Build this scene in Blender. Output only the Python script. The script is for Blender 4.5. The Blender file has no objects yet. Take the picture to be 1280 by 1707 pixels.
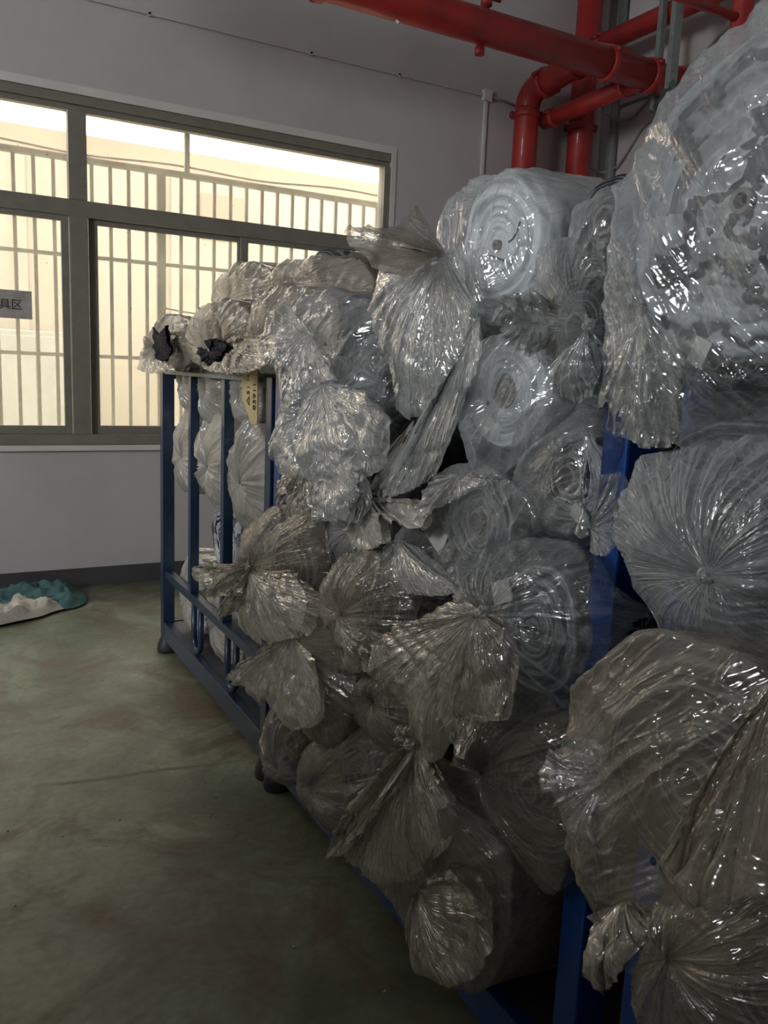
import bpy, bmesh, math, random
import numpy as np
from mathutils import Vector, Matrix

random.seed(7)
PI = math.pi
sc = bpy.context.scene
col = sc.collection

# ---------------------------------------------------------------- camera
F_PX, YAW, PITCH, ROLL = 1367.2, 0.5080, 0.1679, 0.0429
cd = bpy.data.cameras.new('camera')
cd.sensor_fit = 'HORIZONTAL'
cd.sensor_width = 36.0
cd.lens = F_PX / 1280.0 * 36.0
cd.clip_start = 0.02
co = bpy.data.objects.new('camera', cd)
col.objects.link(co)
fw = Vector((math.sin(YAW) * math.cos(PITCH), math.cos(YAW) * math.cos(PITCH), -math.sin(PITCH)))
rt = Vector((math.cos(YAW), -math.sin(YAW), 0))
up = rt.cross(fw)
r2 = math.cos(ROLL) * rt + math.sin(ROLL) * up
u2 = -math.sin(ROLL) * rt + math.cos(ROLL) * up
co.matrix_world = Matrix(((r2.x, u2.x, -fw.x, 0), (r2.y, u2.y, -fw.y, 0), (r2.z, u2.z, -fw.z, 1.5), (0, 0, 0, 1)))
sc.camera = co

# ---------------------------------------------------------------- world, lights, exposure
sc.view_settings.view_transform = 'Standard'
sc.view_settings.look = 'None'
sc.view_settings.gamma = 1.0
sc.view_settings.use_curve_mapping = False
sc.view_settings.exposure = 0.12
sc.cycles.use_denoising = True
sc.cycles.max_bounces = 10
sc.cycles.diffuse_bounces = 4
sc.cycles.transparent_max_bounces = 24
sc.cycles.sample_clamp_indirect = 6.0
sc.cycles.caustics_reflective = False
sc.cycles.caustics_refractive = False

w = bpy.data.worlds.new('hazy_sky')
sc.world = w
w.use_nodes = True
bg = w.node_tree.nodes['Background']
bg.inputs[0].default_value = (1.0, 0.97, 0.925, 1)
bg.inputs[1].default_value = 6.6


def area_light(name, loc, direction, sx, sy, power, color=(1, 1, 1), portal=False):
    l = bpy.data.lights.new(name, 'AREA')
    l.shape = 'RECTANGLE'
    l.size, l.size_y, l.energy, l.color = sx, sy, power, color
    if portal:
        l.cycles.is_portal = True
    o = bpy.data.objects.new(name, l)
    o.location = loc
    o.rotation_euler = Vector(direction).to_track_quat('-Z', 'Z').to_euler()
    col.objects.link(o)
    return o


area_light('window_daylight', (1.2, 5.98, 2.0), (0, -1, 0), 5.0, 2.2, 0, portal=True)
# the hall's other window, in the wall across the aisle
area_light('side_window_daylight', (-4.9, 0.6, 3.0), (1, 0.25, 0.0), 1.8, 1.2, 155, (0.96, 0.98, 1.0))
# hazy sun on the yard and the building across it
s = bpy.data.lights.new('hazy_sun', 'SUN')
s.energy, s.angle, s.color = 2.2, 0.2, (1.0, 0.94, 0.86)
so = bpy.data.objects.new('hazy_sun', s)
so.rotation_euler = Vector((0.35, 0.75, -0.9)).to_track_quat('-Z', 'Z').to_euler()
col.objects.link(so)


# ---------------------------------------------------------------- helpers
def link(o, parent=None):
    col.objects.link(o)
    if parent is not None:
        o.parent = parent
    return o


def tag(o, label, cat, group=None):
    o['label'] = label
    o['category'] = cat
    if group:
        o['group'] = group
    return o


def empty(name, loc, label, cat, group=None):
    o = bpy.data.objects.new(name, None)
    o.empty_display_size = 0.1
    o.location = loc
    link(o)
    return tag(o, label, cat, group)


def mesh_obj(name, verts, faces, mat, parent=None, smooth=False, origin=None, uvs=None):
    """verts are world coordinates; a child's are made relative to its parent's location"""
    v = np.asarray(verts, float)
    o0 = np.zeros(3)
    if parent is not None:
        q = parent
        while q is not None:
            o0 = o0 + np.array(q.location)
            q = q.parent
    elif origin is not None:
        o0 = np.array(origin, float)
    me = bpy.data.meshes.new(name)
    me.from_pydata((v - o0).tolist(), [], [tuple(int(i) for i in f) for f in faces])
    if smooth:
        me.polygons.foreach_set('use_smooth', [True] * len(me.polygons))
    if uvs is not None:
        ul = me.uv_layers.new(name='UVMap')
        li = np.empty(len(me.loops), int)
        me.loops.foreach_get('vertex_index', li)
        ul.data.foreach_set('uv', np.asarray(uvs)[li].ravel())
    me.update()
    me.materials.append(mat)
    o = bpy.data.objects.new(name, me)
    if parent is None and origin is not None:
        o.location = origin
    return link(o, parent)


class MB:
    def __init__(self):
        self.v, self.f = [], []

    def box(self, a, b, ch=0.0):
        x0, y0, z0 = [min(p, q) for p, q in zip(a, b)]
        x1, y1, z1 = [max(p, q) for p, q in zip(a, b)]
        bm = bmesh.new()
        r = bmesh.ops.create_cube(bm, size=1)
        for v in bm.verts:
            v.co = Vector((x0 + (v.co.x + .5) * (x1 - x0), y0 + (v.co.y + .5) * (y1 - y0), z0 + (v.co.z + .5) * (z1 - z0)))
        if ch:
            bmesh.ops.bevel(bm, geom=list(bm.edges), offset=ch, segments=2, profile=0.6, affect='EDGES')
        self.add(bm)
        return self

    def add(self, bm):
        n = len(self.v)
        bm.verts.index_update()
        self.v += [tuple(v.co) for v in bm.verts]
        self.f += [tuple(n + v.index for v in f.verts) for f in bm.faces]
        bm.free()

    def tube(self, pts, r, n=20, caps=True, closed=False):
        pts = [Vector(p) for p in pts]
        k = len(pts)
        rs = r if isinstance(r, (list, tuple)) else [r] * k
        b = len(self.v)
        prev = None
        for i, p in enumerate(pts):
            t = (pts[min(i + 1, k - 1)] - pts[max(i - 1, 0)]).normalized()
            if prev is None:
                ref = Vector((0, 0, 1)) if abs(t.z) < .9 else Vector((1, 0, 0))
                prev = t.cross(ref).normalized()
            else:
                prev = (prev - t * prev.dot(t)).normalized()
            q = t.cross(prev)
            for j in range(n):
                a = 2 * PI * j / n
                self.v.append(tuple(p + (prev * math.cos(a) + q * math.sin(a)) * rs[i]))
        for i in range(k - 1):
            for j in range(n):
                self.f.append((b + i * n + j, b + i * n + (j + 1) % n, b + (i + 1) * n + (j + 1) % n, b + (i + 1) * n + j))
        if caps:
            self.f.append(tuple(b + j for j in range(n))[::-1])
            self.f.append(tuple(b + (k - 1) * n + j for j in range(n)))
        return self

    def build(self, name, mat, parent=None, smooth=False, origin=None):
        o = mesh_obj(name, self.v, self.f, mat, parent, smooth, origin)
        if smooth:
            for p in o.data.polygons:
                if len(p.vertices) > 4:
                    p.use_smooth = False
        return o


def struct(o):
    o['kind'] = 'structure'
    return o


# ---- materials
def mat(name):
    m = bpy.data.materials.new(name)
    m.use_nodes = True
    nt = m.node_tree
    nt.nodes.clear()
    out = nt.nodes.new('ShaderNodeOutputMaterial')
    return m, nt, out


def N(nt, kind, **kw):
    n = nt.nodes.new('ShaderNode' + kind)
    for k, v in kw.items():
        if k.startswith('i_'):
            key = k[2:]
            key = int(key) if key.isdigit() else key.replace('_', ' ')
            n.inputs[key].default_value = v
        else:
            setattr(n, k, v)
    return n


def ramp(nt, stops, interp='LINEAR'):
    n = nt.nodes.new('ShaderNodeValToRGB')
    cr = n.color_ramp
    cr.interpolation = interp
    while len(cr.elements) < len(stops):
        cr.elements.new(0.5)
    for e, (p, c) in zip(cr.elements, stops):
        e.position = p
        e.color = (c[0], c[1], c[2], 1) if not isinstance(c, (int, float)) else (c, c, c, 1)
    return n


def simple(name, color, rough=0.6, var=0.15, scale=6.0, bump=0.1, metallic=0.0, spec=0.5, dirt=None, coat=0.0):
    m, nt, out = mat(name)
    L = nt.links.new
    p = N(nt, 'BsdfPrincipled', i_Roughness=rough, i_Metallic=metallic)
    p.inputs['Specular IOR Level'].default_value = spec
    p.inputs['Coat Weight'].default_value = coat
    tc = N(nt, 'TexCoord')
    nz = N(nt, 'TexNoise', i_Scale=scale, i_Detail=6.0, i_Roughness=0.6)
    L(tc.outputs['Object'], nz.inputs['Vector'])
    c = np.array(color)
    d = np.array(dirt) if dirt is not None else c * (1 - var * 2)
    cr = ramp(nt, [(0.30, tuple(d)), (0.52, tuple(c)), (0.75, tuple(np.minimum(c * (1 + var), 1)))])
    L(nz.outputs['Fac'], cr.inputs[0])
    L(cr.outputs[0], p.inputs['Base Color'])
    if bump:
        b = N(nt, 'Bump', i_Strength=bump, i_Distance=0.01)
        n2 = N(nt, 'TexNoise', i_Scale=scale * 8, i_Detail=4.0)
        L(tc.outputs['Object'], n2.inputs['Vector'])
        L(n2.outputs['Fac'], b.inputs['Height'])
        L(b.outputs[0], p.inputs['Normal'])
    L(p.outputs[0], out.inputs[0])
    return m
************
_YOUR GOAL_
From the first line of the material down to the line containing "col = sc.collection", inclusive, return each line exactly, skipping any picture.

_COMPLETE ANSWER_
Build this scene in Blender. Output only the Python script. The script is for Blender 4.5. The Blender file has no objects yet. Take the picture to be 1280 by 1707 pixels.
import bpy, bmesh, math, random
import numpy as np
from mathutils import Vector, Matrix

random.seed(7)
PI = math.pi
sc = bpy.context.scene
col = sc.collection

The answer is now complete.